Kim’s sewing machine needle hasn’t stopped much since then.

“I don’t know how many hours I work a day. I work until I’m finished, until I’m tired, then I go to bed.”

Aside from the frantic pace of work. Cham said things here in Newfoundland are pretty laid back.

“Freedom is more important to us I think it’s hard for anybody living here to know that until you actually been through all this,” he said.

Cham and Kim have two children now.
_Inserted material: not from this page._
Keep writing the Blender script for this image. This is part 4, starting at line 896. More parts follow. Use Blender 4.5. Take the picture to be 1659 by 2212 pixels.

They have control of their lives, and freedom they could only dream of back in Vietnam.

“I’m not worried as long as I have good food on the table and a comfortable life, that’s all I want and, you know, I think our life is really peaceful,” she said.

Cham Le thinks it’s important to mark the end of the war in Vietnam. He doesn’t want people to forget the horrible things that happened in his country but he also wants people here to know they haven’t forgotten the kindness they were shown when they arrived as refugees.

“It’s time for us to say thank you to all the Canadian people and the Newfoundlanders that were helping all the Vietnamese refugees settle in Newfoundland and Labrador… without the help we don’t know how we get through all this. Everyday we feel lucky,” said Cham Le.

Kim has been back to Vietnam to see family still living there.  She said she is always glad to return to Newfoundland.

“This is my home. I feel so happy I came here… happy, happy everyday.”